In some limit, yes.  But along a spectrum it would seem.   Until one has achieved said "Omniscient Non-attached Enlightenment" there is room for weakly informed and therefore mis-applied intentions.   The truck-driver hurtling toward the minivan loaded with a model family (including a couple of cute dogs) may well have been swerving to avoid a deer when his poor information lead him to believe that he could do so without crossing lanes, jumping a barrier, and flying headlong into said family (in this version, the truck-driver is neither a sex offender nor substance abuser and the brakes may or may not work but in either case aren't being effective enough to avoid the inevitable fiery collision).

And then we have the concept of "willful ignorance".   Are you perhaps suggesting that every act/behaviour has a component of willful ignorance?


and 4) the necessary assumption that everyone else is an "individualist" of this same stripe.
We can assume that every one else is the same animal, whether they know it or not.   Harping on my willful ignorance, we could accuse those who don't know it of extreme ignorance with or without extreme willfulness.
In the above I am an admitted fundamentalist fanatic. However, the culture I grew up in, both secular and religious, strongly echoes these ideas. Growing up, I was exposed, pretty much constantly, to the "Paradise Built in Hell" kind of individual, group, and social behavior. (Obviously, that was not the only thing to which I was exposed.)

I think I was as well, though some reflection exposes various pockets of hypocrisy that I was unprepared to recognize at the time.   I think something actually *changed* during my generation, where *willful ignorance* (still harping) replaced engaged responsibility.

This is a lot of what I am curious about... what that equation is, how it is balanced and how we got from there to here (or even whether here and there are anything but the same thing?).

A Geography professor at Macalester College sparked a lifelong interest in Utopian communities. In addition to the physical environment,I was interested in the 'mental' environment of values, principles of social organization, etc.. I have found a lot of other 'echoes' of my concept of individualism in those that managed to survive multiple generations (a rarity).

Intentional Communities (almost by definition Utopian?) have been around for a very long time and often fail within a generation, sometimes under the weight of their own extremism, sometimes under the weight of "backlash" from trying to overconstrain human instinctual drives (e.g. all the things that the 10 Commandments feels compelled to be explicit about).
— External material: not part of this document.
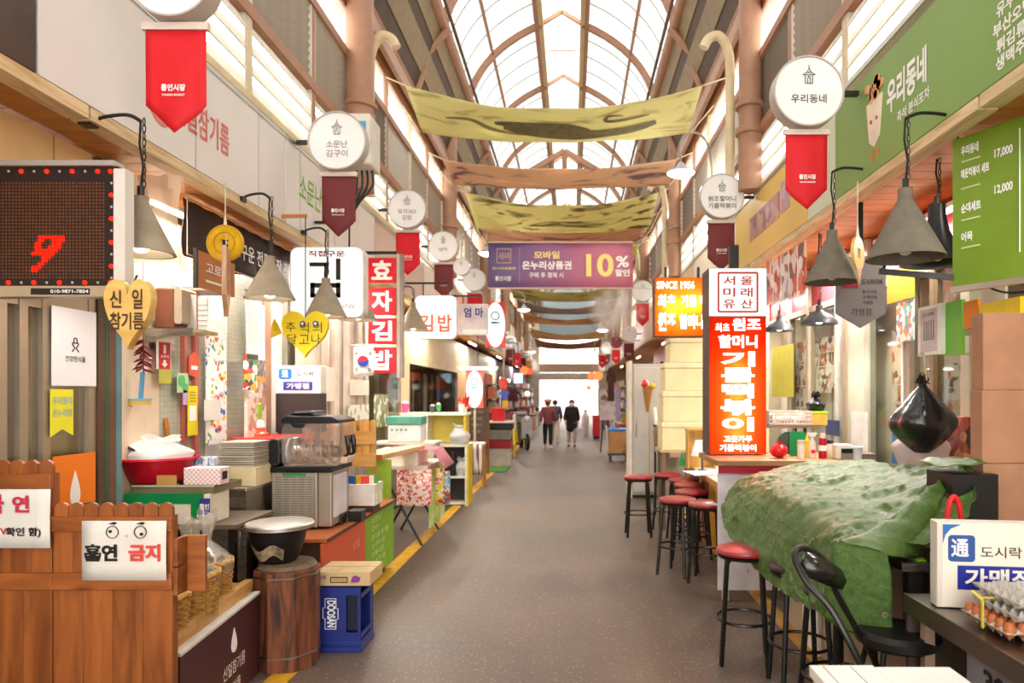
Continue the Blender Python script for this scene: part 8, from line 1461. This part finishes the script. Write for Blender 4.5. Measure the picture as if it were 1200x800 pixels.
t = thing('cone_holder', 'wooden cone holder with a red and white ball on top', 'ornament', (xat(758, 11.0), 10.9, 0)); MB().lathe([(0.02, 1.42), (0.05, 1.6), (0.08, 1.82), (0.07, 1.82), (0.0, 1.5)], 16).build('cone', mat('#a8743c', 0.5), t, smooth=True); MB().ball((-0.04, 0, 1.87), 0.065, 12, 8).build('striped_ball', photo_print(72, ['#d8342c', '#f2ece4', '#d8342c', '#f2ece4'], 22), t, smooth=True); MB().ball((0.08, 0, 1.83), 0.05, 12, 8).build('yellow_ball', mat('#e8c02a', 0.4), t, smooth=True); MB().cyl((0.03, 0, 0), (0.03, 0, 1.45), 0.012, n=8).build('stick', mat('#c8a878', 0.5), t)
t = thing('lined_carton', 'brown cardboard box with a blue liner on a trolley', 'box', (xat(714, 17.2), 17.2, 0.22)); MB().box(0, 0.52, 0, 0.45, 0, 0.55).build('box', mat('#b07f4c', 0.7, var=0.08), t); MB().box(-0.01, 0.53, -0.01, 0.46, 0.551, 0.62).build('blue_liner', mat('#3a86d0', 0.3), t, bevel=0.02); MB().prism([(0.05, 0.62), (0.12, 0.62), (0.1, 0.82)], 0.1, 0.2).build('liner_corner', mat('#5aa0dc', 0.3), t)
t = thing('trolley', 'low wheeled trolley under the lined box', 'trolley', (xat(712, 17.2), 17.15, 0)); MB().box(0, 0.58, 0, 0.55, 0.17, 0.219).build('deck', DKG, t)
for x in (0.08, 0.5):
    for y in (0.06, 0.48): MB().cyl((x-0.02, y, 0.08), (x+0.02, y, 0.08), 0.08, n=14).build('wheel', BLACK, t)
m = MB(); m.tube([(0.0, 0.02, 0.2), (-0.02, 0.02, 0.9), (-0.02, 0.5, 0.9), (0.0, 0.5, 0.2)], 0.014, 6); m.build('handle', mat('#d8d0c4', 0.4), t)
t = thing('easel_poster', 'food poster on a folding easel deep on the right', 'poster', (xat(703, 20), 20, 0)); MB().box(0, 0.46, 0, 0.03, 0.95, 1.85).build('poster', photo_print(73, ['#d8ccc4', '#b8a8a8', '#8a5a44', '#c8b8b8', '#d8ccc4'], 6), t); MB().beam((0.02, 0.02, 0), (0.1, 0.05, 1.0), 0.03, 0.03).build('leg', BLACK, t); MB().beam((0.44, 0.02, 0), (0.36, 0.05, 1.0), 0.03, 0.03).build('leg', BLACK, t); MB().beam((0.23, 0.5, 0), (0.23, 0.04, 1.6), 0.03, 0.03).build('rear_leg', BLACK, t); MB().box(0.47, 0.6, 0.0, 0.05, 0.9, 1.9).build('lilac_towel', mat('#b8a4c8', 0.7), t)
t = thing('red_post_box', 'red bin at the alley edge deep on the right', 'bin', (xat(699, 26), 26, 0)); MB().box(-0.14, 0.14, 0, 0.3, 0.1, 0.85).build('bin', mat('#c81428', 0.4), t, bevel=0.02); MB().box(-0.15, 0.15, -0.01, 0.31, 0.851, 0.9).build('lid', mat('#a81020', 0.4), t); MB().box(-0.12, 0.12, 0.02, 0.28, 0, 0.1).build('foot', BLACK, t)
t = thing('white_bin', 'white sack bin beyond the walker in black', 'bin', (xat(686, 29), 29, 0)); MB().lathe([(0.13, 0), (0.16, 0.6), (0.12, 0.85), (0.05, 0.95)], 16).build('sack', mat('#ece4e4', 0.6), t, smooth=True); MB().cyl((0, 0, 0.9), (0, 0, 1.05), 0.05, 0.08, n=10).build('knot', mat('#d8ccd0', 0.6), t)
RF = sempty('wall_front_far_right', 'shop fronts along the right side in the middle distance')
for y0, y1, z0, z1, mt in ((9.0, 11.0, 0, 3.06, mat('#e8d8ac', 0.6, var=0.06)), (11.9, 14.5, 2.3, 3.06, mat('#d8b8ac', 0.6)), (11.9, 15.4, 0, 2.3, mat('#4a3a30', 0.6, var=0.2)), (14.5, 20.8, 2.4, 3.06, mat('#d8a8a0', 0.6)), (17.3, 20.8, 0, 2.4, mat('#3c2f2a', 0.6, var=0.2))): MB().box(2.5, 2.6, y0, y1, z0, z1).build('panel', mt, RF)
for y in (12.0, 13.0, 14.0, 15.2, 17.4, 18.6, 19.8): MB().box(2.42, 2.5, y, y+0.09, 0, 2.6).build('post', mat('#6a5040', 0.5), RF)
# air conditioner, wall cables
t = thing('air_conditioner', 'white wall air conditioner box with a blue label', 'air conditioner', (-2.13, 6.4, zat(200, 6.6))); MB().box(-0.13, 0, 0.1, 0.14, 0.2, 0.24).build('bracket', BLKMET, t); MB().box(0, 0.24, 0, 0.35, 0, 0.48).build('case', mat('#e6e2d8', 0.45), t, bevel=0.02); MB().box(0.27, 0.272, 0.0, 0.0, 0.0, 0.0).build('seam', INK2, t) if False else None
MB().box(0.07, 0.2, -0.004, 0, 0.12, 0.40).build('blue_label', mat('#5aa4d8', 0.4), t); MB().disc(0.135, 0.31, 0.045, -0.008, -0.004, 20).build('round_mark', WHITE, t); MB().box(0.08, 0.19, -0.006, -0.004, 0.13, 0.18).build('white_strip', WHITE, t)
for k in range(4): m = MB(); m.tube(spline([(0.05+0.05*k, 0.2, 0.0), (0.05+0.05*k, 0.2, -0.15), (0.02+0.02*k, 0.2, -0.3), (0.0, 0.2, -0.35-0.03*k)], 6), 0.012, 6); m.build('cable', BLKMET, t)
# ================================================================ people
def skin_mesh(name, verts, edges, rads, root, mt, parent, sub=2):
    me = bpy.data.meshes.new(name); me.from_pydata([tuple(v) for v in verts], edges, []); me.materials.append(mt)
    o = bpy.data.objects.new(name, me); COL.objects.link(o); o.parent = parent
    md = o.modifiers.new('skin', 'SKIN'); md.use_smooth_shade = True
    lay = me.skin_vertices[0].data
    for i, r_ in enumerate(rads): lay[i].radius = (r_ if isinstance(r_, tuple) else (r_, r_)); lay[i].use_root = (i == root)
    s = o.modifiers.new('subdivision', 'SUBSURF'); s.levels = 1; s.render_levels = sub
    return o
SKIN_ = mat('#d9a98a', 0.5, var=0.04, name='skin')
def person(label, loc, rotz, ht, coat, trousers, hair, hem, shoes='#e8e4e0', stride=0.10, hat=None, mask=False, coatr=1.0, skirt=False):
    t = thing('person', label, 'person', loc, rotz); k = ht/1.65
    V = lambda x, y, z: Vector((x, y, z))*k
    s = stride
    J = {'pel': V(0, 0, .90), 'sp': V(0, .0, 1.08), 'ch': V(0, -.01, 1.26), 'nk': V(0, -.01, 1.42), 'hd': V(0, -.02, 1.50), 'top': V(0, -.02, 1.62)}
    names = ['pel', 'sp', 'ch', 'nk', 'hd', 'top']; vs = [J[n] for n in names]; rd = [(.13, .10), (.12, .09), (.14, .09), .05, (.082, .095), (.06, .07)]; ed = [(0, 1), (1, 2), (2, 3), (3, 4), (4, 5)]
    def chain(start, pts):
        p = start
        for q, r_ in pts: vs.append(q); rd.append(r_*k); ed.append((p, len(vs)-1)); p = len(vs)-1
        return p
    rd = [tuple(a*k for a in r_) if isinstance(r_, tuple) else r_*k for r_ in rd]
    for sx in (-1, 1):
        f = s*sx
        chain(0, [(V(sx*.09, 0, .84), .085), (V(sx*.095, -f*.6, .47), .06), (V(sx*.095, -f*.8+.02, .10), .04), (V(sx*.10, -f*.8-.10, .03), .03)])
        e = chain(2, [(V(sx*.17, 0, 1.36), .06), (V(sx*.21, .02+f*.3, 1.10), .045), (V(sx*.22, -.02+f*.8, .88), .035), (V(sx*.222, -.04+f*.9, .82), (.03))])
        for fi, (dx, l_) in enumerate(((-.02, .065), (-.007, .075), (.007, .07), (.02, .058))): chain(e, [(V(sx*.222+dx*.3, -.05+f*.9+dx, .82-l_*.5), .009), (V(sx*.222-sx*.012, -.055+f*.9+dx, .82-l_), .008)])
        chain(e, [(V(sx*.205, -.075+f*.9, .80), .010), (V(sx*.195, -.085+f*.9, .775), .008)])
    skin_mesh('body', vs, ed, rd, 0, SKIN_, t)
    # face: nose, eyes, mouth, ears
    MB().tube([V(0, -.105, 1.545), V(0, -.128, 1.51), V(0, -.11, 1.50)], [.008*k, .014*k, .008*k], 6).build('nose', SKIN_, t, smooth=True)
    for sx in (-1, 1): MB().ball(V(sx*.032, -.103, 1.548), .010*k, 8, 6).build('eye', mat('#2a1c18', 0.3), t); MB().ball(V(sx*.088, -.02, 1.53), .024*k, 8, 6, sx=.4).build('ear', SKIN_, t)
    MB().tube([V(-.022, -.104, 1.472), V(0, -.108, 1.47), V(.022, -.104, 1.472)], .005*k, 5).build('mouth', mat('#a8524a', 0.5), t)
    if mask: MB().ball(V(0, -.075, 1.49), .06*k, 12, 8, sy=.75, sz=.8).build('face_mask', mat('#f0eef0', 0.6), t, smooth=True)
    # clothes
    cv, cr, ce = [V(0, 0, hem), V(0, 0, .95), V(0, 0, 1.12), V(0, -.01, 1.28), V(0, -.01, 1.41)], [((.19 if skirt else .165)*coatr, .14*coatr), (.175*coatr, .135*coatr), (.165*coatr, .13*coatr), (.175*coatr, .125*coatr), (.08, .075)], [(0, 1), (1, 2), (2, 3), (3, 4)]
    cr = [tuple(a*k for a in r_) for r_ in cr]
    for sx in (-1, 1):
        f = s*sx; b0 = len(cv); cv += [V(sx*.18, 0, 1.35), V(sx*.225, .02+f*.3, 1.10), V(sx*.235, -.01+f*.7, .90)]; cr += [.085*k, .072*k, .058*k]; ce += [(3, b0), (b0, b0+1), (b0+1, b0+2)]
    skin_mesh('coat', cv, ce, cr, 0, mat(coat, 0.8, var=0.12, scale=14), t)
    tv, tr_, te = [V(0, 0, .92)], [(.14*k, .11*k)], []
    for sx in (-1, 1):
        f = s*sx; b0 = len(tv); tv += [V(sx*.09, 0, .80), V(sx*.097, -f*.6, .47), V(sx*.097, -f*.8+.02, .11)]; tr_ += [.105*k, .078*k, .06*k]; te += [(0, b0), (b0, b0+1), (b0+1, b0+2)]
    skin_mesh('trousers', tv, te, tr_, 0, mat(trousers, 0.8, var=0.1), t)
    for sx in (-1, 1):
        f = s*sx; c = V(sx*.10, -f*.8-.045, .0); m = MB(); m.ball((c.x, c.y, .045*k), .075*k, 12, 8, sx=.62, sy=1.7, sz=.6); m.v = [(x, y, max(0.002, z)) for x, y, z in m.v]; m.build('shoe', mat(shoes, 0.5), t, smooth=True)
    hm = MB(); hm.ball(V(0, .008, 1.56), .108*k, 16, 10, sx=.95, sy=1.02, sz=.95); hm.v = [(x, y+(.05*k if (y < -.03*k and z < 1.57*k) else 0), z) for x, y, z in hm.v]; hm.build('hair', mat(hair, 0.6, var=0.15), t, smooth=True)
    if hat: MB().lathe([(0, .09), (.09, .08), (.135, .04), (.13, .01), (.10, -.01), (0, -.01)], 20, tuple(V(0, .0, 1.60))).build('beret', mat(hat, 0.8, var=0.1), t, smooth=True)
    return t, k
d = 21.6; person('person in a maroon jacket and tan beret walking away', (xat(642, d), d, 0), R(180), 1.52, '#8c4a48', '#1d1b1d', '#7a4a34', .72, '#e8e0dc', .12, hat='#c9a06a')
d = 24.2; person('person in a navy jacket walking beside the maroon jacket', (xat(650.5, d), d, 0), R(180), 1.50, '#4a4860', '#c8b8a8', '#2a2226', .74, '#d8c8b8', .10)
d = 22.2; t, k = person('person in a long black coat and mask walking towards us', (xat(670, d), d, 0), 0, 1.52, '#1e1c1e', '#b9a8a0', '#1c1416', .50, '#2a2626', .13, mask=True, coatr=1.18, skirt=True)
MB().ball((0, -.02*k, 1.585*k), .125*k, 14, 8, sy=.9, sz=.8).build('hood', mat('#232022', 0.8), t, smooth=True) if False else None
m = MB(); m.tube([(.105*k*math.cos(R(a)), -.02*k+.105*k*math.sin(R(a))*.9, 1.43*k) for a in range(0, 360, 24)], .035*k, 8, closed=True); m.build('scarf', mat('#b99a90', 0.8, var=0.15), t, smooth=True)
t = thing('shopping_bag', 'pale shopping bag carried by the person in black', 'bag', (xat(670, d)+.27, d-.08, .30)); MB().prism([(-.10, 0), (.10, 0), (.12, .32), (-.12, .32)], -.06, .06).build('bag', mat('#d8d4d6', 0.5), t, bevel=.01); m = MB(); m.tube(spline([(-.06, 0, .32), (-.05, 0, .46), (.05, 0, .46), (.06, 0, .32)], 5), .008, 6); m.build('handle', mat('#a89c9c', 0.5), t)
# ================================================================ steam by the rice cake stall
def steam_mat():
    m = bpy.data.materials.new('drifting_steam'); m.use_nodes = True; N = m.node_tree.nodes; L = m.node_tree.links; N.clear(); o = N.new('ShaderNodeOutputMaterial'); v = N.new('ShaderNodeVolumeScatter'); v.inputs['Color'].default_value = (0.98, 0.96, 0.95, 1)
    tc = N.new('ShaderNodeTexCoord'); n = N.new('ShaderNodeTexNoise'); n.inputs['Scale'].default_value = 2.2; n.inputs['Detail'].default_value = 4; n.inputs['Distortion'].default_value = 0.8; L.new(tc.outputs['Object'], n.inputs['Vector'])
    ln = N.new('ShaderNodeVectorMath'); ln.operation = 'LENGTH'; L.new(tc.outputs['Object'], ln.inputs[0])
    mr = N.new('ShaderNodeMapRange'); mr.inputs[1].default_value = 0.25; mr.inputs[2].default_value = 0.62; mr.inputs[3].default_value = 1; mr.inputs[4].default_value = 0; L.new(ln.outputs['Value'], mr.inputs[0])
    r = N.new('ShaderNodeMapRange'); r.inputs[1].default_value = 0.42; r.inputs[2].default_value = 0.68; L.new(n.outputs[0], r.inputs[0])
    mu = N.new('ShaderNodeMath'); mu.operation = 'MULTIPLY'; L.new(mr.outputs[0], mu.inputs[0]); L.new(r.outputs[0], mu.inputs[1]); m3 = N.new('ShaderNodeMath'); m3.operation = 'MULTIPLY'; m3.inputs[1].default_value = 4.0; L.new(mu.outputs[0], m3.inputs[0]); L.new(m3.outputs[0], v.inputs['Density']); L.new(v.outputs[0], o.inputs['Volume']); return m
p = at(723, 358, 13.2); o = MB().ball((0, 0, 0), 0.65, 16, 12).build('steam', steam_mat(), None, loc=p); tag(o, 'grey steam cloud drifting beside the purple banner', 'steam'); o['kind'] = 'stuff'
bpy.data.objects.remove(_fo)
Complexicists might prefer Utopian societies exhibit Utopian qualities through emergent properties.   Jenny Quillien's writeup on her trip to Bhutan exposed a partial example of this (perhaps).


Hope this was on point to what you asked about.

I think more to the point is to stimulate some off-axis discussion which perhaps provides a little parallax relief from the familiar left/right debates (rants) that we (not just this group, but society at large) seem to lock into.   I sense that your own experiences and unique path through life leads you to a similarly unique perspective.   The topic of categorization recently seems mostly to be an issue I think Glen calls "over-quantization" or perhaps it is "premature-quantization"? This is also why I harp on breaking the RNC/DNC stranglehold on election (including debate) processes... I want to be making my own choices in a much higher-dimensional space... even if I might be resigned to the hazards of representative gov't (as opposed to the hazards of a direct democracy).